RECYCLED GOODS, TOM HULL

A work tape recorded in Zurich by three minor figures in the Swiss avant-garde -- soprano saxophonist Gallio went on to form Day & Taxi, pianist Voerkel and bassist Frey lived in a house with Irène Schweizer and other luminaries; 13 mostly short improvs, delicate, articulate, sharply drawn.

DUSTEDMAGAZINE.COM, MATTHEW WUETRICH

Free improvisation demands, even gets its essence from, a certain kind of excess, an overflow of ideas generated in real-time. This excess is what allows improvisations to succeed – and causes them to fail. It produces scintillating moments, and it produces tedium. What it only rarely produces is what this 1981 trio recording of 13 improvisations has in spades – compositional unity and compactness without any loss of energy to chamber politeness.

It’s got the hazy swing and knotty dynamics of Jimmy Giuffre’s pioneering drummer-less chamber improvisation and the abstract dynamics research of classic FMP records. The trio atomizes sound like more stringent free improvisers, but also retains a skeleton of composition in the background. There’s also a sense of play in the air, as the instrumental combinations keep shifting, a quality perhaps attributable to the workshop atmosphere of its birth. Urs Voerkel doubles on piano and drums, Peter K. Frey moves between bass and trombone, while Christoph Gallio plays soprano saxophone throughout.

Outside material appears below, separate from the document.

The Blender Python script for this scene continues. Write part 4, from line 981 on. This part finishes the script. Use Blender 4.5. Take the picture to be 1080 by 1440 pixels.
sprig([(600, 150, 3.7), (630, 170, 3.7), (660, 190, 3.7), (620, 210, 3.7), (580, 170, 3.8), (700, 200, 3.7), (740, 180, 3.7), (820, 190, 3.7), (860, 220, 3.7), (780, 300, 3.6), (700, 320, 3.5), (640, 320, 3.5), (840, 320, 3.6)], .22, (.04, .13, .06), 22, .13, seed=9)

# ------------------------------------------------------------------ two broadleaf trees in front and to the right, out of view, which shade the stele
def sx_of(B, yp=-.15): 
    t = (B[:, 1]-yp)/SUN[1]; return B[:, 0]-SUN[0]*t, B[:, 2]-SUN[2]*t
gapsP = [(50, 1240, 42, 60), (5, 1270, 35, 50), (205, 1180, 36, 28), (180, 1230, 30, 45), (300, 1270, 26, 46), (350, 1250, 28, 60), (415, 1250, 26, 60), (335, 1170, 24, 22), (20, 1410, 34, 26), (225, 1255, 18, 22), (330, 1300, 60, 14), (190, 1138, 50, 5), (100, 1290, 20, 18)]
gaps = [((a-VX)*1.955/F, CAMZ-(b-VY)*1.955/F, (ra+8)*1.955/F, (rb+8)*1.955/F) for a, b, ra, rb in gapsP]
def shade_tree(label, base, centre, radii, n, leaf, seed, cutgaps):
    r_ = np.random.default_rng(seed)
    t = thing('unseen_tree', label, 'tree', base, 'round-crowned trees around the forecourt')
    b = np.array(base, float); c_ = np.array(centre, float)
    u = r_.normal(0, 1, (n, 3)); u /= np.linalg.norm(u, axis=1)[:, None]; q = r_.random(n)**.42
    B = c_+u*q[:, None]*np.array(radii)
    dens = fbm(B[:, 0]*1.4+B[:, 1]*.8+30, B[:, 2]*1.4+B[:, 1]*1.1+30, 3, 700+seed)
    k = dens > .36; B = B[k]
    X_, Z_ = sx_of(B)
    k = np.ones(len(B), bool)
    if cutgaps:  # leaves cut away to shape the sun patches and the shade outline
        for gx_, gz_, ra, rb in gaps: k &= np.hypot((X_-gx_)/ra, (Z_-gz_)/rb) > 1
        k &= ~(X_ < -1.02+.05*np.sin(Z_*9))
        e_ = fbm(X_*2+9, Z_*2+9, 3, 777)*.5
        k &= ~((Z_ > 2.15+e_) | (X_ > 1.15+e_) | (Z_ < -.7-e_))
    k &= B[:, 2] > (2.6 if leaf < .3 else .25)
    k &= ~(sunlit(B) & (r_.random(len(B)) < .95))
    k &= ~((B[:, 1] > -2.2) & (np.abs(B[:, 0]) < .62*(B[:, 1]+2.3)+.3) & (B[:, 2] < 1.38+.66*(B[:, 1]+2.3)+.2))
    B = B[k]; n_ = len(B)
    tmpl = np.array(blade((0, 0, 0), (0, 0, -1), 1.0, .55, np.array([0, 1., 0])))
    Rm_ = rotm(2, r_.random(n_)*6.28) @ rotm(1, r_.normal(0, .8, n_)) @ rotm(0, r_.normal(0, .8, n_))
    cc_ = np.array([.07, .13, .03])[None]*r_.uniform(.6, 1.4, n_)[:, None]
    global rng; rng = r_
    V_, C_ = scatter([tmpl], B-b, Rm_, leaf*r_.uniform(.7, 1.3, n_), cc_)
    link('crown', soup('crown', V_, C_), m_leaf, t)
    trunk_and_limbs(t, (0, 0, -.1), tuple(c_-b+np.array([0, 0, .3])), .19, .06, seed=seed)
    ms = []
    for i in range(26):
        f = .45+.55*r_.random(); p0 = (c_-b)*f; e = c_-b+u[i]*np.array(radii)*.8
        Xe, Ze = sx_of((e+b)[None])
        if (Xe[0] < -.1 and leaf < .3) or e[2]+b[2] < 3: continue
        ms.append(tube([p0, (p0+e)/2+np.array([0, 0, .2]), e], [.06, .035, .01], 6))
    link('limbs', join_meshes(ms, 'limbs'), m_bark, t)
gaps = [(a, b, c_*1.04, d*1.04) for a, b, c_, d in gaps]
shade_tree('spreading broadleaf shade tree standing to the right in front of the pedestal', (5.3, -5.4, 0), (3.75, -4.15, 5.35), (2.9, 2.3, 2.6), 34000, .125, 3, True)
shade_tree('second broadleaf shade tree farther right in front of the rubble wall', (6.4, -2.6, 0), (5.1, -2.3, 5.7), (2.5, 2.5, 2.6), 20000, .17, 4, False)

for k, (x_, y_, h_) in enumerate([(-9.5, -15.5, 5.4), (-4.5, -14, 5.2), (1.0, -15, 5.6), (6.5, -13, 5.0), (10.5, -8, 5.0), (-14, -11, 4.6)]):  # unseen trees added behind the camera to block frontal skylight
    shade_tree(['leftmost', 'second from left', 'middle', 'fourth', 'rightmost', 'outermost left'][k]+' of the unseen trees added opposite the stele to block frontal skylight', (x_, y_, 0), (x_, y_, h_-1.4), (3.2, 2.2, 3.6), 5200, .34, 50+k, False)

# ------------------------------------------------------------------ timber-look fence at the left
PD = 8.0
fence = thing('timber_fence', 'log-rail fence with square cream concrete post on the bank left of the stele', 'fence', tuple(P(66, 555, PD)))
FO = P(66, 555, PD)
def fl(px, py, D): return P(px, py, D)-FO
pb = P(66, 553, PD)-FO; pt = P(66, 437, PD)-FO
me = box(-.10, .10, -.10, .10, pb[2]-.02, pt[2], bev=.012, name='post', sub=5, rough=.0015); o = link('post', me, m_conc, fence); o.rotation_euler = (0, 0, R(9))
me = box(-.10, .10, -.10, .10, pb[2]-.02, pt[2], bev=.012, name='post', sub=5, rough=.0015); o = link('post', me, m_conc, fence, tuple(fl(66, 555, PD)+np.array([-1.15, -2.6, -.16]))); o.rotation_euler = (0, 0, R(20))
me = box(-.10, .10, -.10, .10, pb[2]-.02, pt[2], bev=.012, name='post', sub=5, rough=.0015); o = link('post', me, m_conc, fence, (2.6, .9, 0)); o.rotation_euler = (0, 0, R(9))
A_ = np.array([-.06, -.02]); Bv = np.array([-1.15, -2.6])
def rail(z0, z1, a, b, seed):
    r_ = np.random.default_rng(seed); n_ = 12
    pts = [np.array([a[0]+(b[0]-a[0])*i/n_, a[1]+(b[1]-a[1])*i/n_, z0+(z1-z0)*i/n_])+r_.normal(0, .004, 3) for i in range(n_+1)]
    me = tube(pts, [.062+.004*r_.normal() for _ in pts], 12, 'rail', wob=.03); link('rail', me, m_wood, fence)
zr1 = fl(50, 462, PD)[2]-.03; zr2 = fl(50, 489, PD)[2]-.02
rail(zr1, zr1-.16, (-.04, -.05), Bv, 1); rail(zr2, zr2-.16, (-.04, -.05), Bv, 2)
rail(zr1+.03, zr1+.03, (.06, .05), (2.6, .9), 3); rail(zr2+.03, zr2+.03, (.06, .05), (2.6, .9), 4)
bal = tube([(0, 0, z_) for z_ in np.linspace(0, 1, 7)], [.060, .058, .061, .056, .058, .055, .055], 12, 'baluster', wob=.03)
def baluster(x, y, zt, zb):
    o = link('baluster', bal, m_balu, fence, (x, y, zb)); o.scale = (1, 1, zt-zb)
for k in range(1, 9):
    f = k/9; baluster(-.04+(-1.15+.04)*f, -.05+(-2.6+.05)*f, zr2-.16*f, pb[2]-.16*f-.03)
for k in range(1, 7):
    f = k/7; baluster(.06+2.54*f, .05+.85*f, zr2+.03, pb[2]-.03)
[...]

Each piece plumbs a bundle of ideas, staying within a certain range, but not to the point of rigidity. “#1” is pushed along by an unsteady approximation of the classic walking jazz rhythm. On “#4,” Voerkel lays down bursts of snare, cymbal exclamations and chattering rimshot patterns as a frame for the sputtering dialogue between Frey (on trombone) and Gallio. “#6” is a comic, competitive dialogue swerving from legato to staccato and back. The piano dominates, with clipped, hard-edged phrases scattering into dervishes of rapid notes. On “#7,” the drummer-less trio slowly braid their independent lines into a hesitant conversation, and then, cued by Voerkel’s switch to the drum kit, segue seamlessly into the more ominous and turbulent mood of “#8.” Throughout, Voerkel is the glue, finding a way to make Gallio’s more manic upper-register moves adhere to Frey’s low-register rumbles and moans.

This session’s greatest attribute is that the average track time is around three minutes, with no fade-outs or edits. So, even when the three stretch out, like on the nine-minute “#5,” they bring order and coherence to their playing. After a passage of upper-register swipes and big low-end hits from Frey, swooping soprano sax phrases, and minimal percussion, the three fall into a rickety syncopation and almost slip into a midnight ballad mood, finally settling on a hazy swing; It’s an extended version of the trio’s method of creating spontaneous harmonies full of dissonance and conflict, not harmonies in the conventional sense, but loose underlying structures that promote, not hinder, freedom.